All the fines need to have some non-monitary alternative. So many hours of community service for example. Everyone's time is of equal value to THEM. I only have so many hours in my life and until the billionaires make themselves immortal they're going to be under the same limitations.
Not at all. If I miss a couple of days at work, it's no big deal - I will just retroactively take it as vacation. If a guy who works at McDonald's misses a couple of days at work (and his only explanation was that he was doing community service for speeding), he'll likely get fired. For people living paycheck to paycheck, the cost of that time in terms of immediate effect on their life is far greater than the rich, for whom it's just an annoyance. The cost of "an hour of one's life" is not actually a major factor there at all, few people think in such terms in the first place (unless they have a terminal illness and know they have a few months left to live or something like that).
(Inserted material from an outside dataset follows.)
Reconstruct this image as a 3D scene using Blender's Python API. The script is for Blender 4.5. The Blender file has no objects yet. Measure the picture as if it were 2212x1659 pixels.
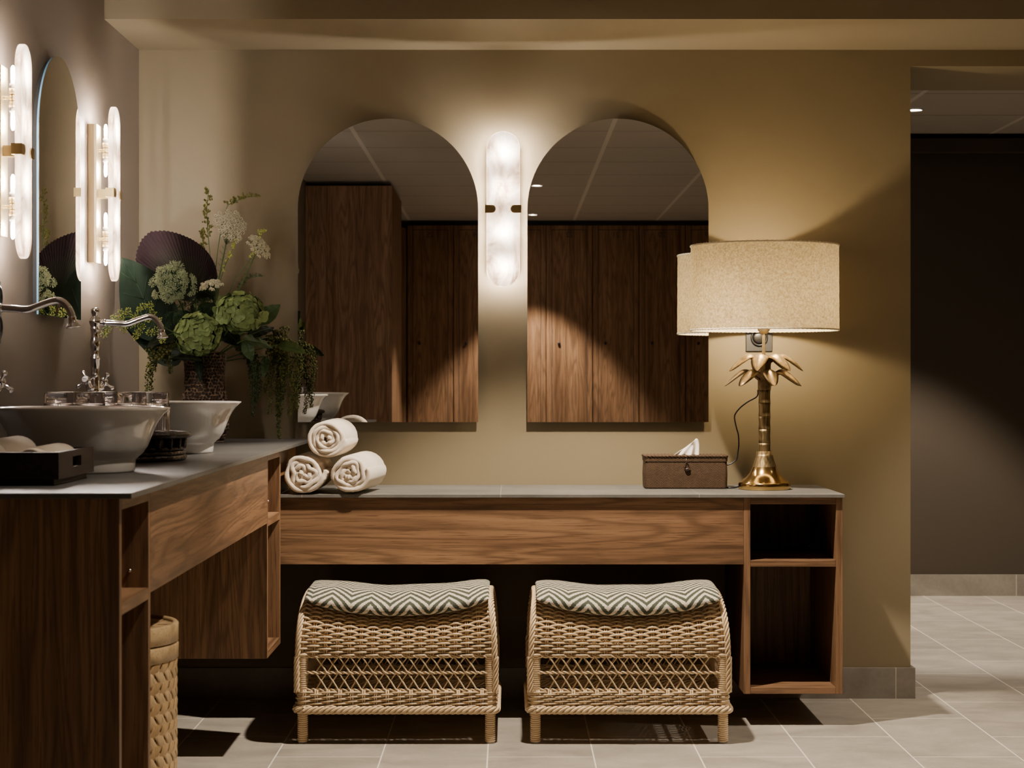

The problem with this concept is that it increasingly associates law enforcement with revenue. That's unacceptable.
Only if you insist on maintaining the current (utterly broken) scheme of financing police, and other municipal expenses, from traffic fines.
The other guy in the comments here has the right idea. Pool all the money from the tickets, and pay it back to all the citizens who do not have any violations on record for the year, in equal proportion. Thus it's revenue neutral, you actually stimulate people to drive safely, and police etc is funded from taxes, as it should be.